WHAT NEEDS TO BE DONE:
Set down the material exactly as given, please, from its first line through the line that includes "cd.clip_end = 6000".

GIVEN INFORMATION:
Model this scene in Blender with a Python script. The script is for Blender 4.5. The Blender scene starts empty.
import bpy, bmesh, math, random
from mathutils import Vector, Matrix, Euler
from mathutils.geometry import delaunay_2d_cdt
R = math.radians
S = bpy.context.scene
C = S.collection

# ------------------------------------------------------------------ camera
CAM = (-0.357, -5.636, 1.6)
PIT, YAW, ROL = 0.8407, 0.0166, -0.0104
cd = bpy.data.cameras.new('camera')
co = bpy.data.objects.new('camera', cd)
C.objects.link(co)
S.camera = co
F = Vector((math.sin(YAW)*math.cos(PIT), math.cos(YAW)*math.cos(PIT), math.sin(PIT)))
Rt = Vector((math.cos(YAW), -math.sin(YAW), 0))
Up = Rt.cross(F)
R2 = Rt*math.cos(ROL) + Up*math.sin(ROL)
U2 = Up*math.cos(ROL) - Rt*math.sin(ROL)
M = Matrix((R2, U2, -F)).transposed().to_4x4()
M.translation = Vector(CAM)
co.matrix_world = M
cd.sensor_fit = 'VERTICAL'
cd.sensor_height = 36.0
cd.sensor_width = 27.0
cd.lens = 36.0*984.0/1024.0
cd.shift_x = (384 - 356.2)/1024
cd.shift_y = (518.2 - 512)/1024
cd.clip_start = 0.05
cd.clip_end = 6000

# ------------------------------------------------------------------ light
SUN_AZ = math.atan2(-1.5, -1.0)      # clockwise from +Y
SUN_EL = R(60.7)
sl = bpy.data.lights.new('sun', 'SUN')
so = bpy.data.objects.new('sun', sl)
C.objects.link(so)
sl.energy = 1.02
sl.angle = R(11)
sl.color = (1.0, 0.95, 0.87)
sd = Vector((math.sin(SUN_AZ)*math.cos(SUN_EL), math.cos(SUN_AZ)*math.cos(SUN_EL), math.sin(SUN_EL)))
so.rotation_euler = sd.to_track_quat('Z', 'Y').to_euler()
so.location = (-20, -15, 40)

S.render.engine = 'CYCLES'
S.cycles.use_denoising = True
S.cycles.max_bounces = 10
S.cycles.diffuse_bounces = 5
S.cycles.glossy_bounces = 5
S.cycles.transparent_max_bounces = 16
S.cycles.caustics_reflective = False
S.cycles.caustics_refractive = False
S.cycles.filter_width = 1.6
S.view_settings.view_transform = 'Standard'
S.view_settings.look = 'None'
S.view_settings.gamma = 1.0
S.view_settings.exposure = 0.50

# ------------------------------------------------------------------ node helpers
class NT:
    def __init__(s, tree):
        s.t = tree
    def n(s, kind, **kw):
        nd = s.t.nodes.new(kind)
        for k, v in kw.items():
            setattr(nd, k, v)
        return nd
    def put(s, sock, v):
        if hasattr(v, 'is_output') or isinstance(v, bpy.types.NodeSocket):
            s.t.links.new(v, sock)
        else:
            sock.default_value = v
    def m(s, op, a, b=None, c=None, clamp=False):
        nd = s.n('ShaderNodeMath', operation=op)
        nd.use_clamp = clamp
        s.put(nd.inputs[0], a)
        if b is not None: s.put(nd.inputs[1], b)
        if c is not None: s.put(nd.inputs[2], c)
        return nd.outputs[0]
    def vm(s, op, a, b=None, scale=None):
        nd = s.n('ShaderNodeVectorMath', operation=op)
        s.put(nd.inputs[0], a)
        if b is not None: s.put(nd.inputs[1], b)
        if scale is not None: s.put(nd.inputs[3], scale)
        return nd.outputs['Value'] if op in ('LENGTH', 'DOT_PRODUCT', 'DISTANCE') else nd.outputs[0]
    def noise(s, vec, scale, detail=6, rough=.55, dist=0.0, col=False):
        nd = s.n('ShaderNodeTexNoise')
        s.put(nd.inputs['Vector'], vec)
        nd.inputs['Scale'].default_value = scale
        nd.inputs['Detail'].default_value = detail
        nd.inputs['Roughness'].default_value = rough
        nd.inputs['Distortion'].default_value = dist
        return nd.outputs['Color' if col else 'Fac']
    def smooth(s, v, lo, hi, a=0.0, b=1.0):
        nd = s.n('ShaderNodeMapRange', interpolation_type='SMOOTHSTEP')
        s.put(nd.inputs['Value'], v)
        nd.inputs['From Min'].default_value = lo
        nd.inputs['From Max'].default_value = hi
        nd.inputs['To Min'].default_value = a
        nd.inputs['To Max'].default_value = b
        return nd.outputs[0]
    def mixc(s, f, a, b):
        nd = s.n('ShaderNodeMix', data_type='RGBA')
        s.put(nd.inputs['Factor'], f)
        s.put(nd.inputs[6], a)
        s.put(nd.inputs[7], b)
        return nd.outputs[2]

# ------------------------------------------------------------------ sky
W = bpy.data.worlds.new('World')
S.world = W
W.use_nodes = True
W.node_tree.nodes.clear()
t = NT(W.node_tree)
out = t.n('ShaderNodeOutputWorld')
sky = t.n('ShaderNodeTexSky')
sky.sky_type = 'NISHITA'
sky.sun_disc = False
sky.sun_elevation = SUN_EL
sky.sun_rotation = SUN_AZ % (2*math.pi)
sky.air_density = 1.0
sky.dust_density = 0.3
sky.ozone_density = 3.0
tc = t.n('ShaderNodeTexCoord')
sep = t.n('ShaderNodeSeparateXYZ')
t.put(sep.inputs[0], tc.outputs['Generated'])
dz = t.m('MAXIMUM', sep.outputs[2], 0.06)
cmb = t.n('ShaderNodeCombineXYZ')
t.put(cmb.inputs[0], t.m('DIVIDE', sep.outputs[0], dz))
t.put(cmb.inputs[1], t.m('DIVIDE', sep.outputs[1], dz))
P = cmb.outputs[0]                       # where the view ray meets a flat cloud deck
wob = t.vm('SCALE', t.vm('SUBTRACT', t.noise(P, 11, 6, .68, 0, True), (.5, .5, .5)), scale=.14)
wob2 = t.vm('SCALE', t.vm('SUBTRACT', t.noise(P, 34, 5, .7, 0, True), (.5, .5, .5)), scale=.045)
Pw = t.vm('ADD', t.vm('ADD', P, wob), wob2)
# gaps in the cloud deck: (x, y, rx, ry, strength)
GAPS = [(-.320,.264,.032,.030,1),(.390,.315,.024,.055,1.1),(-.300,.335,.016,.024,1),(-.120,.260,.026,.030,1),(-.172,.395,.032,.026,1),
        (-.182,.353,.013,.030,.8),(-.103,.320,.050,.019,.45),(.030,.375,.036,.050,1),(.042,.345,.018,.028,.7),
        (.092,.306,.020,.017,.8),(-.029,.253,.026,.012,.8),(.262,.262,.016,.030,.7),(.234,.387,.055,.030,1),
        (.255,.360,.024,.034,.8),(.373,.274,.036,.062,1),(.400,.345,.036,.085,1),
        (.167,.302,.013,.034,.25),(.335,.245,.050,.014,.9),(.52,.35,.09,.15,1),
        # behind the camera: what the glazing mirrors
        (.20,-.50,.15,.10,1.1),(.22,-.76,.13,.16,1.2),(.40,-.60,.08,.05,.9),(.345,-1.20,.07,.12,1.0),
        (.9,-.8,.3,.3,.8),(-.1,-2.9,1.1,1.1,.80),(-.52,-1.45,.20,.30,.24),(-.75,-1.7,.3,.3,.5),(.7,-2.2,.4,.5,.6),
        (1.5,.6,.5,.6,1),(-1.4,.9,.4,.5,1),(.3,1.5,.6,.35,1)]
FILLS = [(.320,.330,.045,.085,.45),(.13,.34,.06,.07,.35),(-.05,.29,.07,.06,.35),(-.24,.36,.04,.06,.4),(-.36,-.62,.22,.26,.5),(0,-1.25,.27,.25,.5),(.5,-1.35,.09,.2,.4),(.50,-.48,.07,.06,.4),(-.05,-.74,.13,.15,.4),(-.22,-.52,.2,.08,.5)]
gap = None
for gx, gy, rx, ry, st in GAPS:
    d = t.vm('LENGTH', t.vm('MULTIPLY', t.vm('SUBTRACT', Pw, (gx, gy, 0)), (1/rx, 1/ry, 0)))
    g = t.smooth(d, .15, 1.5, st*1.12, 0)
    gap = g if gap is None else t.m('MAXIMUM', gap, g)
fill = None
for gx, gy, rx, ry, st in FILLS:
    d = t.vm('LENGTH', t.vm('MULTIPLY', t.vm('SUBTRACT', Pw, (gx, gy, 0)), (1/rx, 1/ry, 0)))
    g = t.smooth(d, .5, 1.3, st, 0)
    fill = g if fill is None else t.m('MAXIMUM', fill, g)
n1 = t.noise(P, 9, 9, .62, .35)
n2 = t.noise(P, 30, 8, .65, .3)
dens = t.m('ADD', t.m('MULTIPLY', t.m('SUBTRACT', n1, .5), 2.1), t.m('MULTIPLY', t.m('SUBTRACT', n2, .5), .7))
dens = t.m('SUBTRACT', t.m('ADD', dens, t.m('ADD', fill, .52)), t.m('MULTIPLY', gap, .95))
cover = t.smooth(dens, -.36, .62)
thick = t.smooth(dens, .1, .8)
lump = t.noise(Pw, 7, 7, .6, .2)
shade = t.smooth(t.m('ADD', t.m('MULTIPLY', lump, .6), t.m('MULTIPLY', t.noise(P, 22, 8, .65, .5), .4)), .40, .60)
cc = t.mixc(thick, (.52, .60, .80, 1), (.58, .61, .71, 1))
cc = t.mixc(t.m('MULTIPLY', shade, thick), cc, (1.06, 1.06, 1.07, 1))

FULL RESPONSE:
Model this scene in Blender with a Python script. The script is for Blender 4.5. The Blender scene starts empty.
import bpy, bmesh, math, random
from mathutils import Vector, Matrix, Euler
from mathutils.geometry import delaunay_2d_cdt
R = math.radians
S = bpy.context.scene
C = S.collection

# ------------------------------------------------------------------ camera
CAM = (-0.357, -5.636, 1.6)
PIT, YAW, ROL = 0.8407, 0.0166, -0.0104
cd = bpy.data.cameras.new('camera')
co = bpy.data.objects.new('camera', cd)
C.objects.link(co)
S.camera = co
F = Vector((math.sin(YAW)*math.cos(PIT), math.cos(YAW)*math.cos(PIT), math.sin(PIT)))
Rt = Vector((math.cos(YAW), -math.sin(YAW), 0))
Up = Rt.cross(F)
R2 = Rt*math.cos(ROL) + Up*math.sin(ROL)
U2 = Up*math.cos(ROL) - Rt*math.sin(ROL)
M = Matrix((R2, U2, -F)).transposed().to_4x4()
M.translation = Vector(CAM)
co.matrix_world = M
cd.sensor_fit = 'VERTICAL'
cd.sensor_height = 36.0
cd.sensor_width = 27.0
cd.lens = 36.0*984.0/1024.0
cd.shift_x = (384 - 356.2)/1024
cd.shift_y = (518.2 - 512)/1024
cd.clip_start = 0.05
cd.clip_end = 6000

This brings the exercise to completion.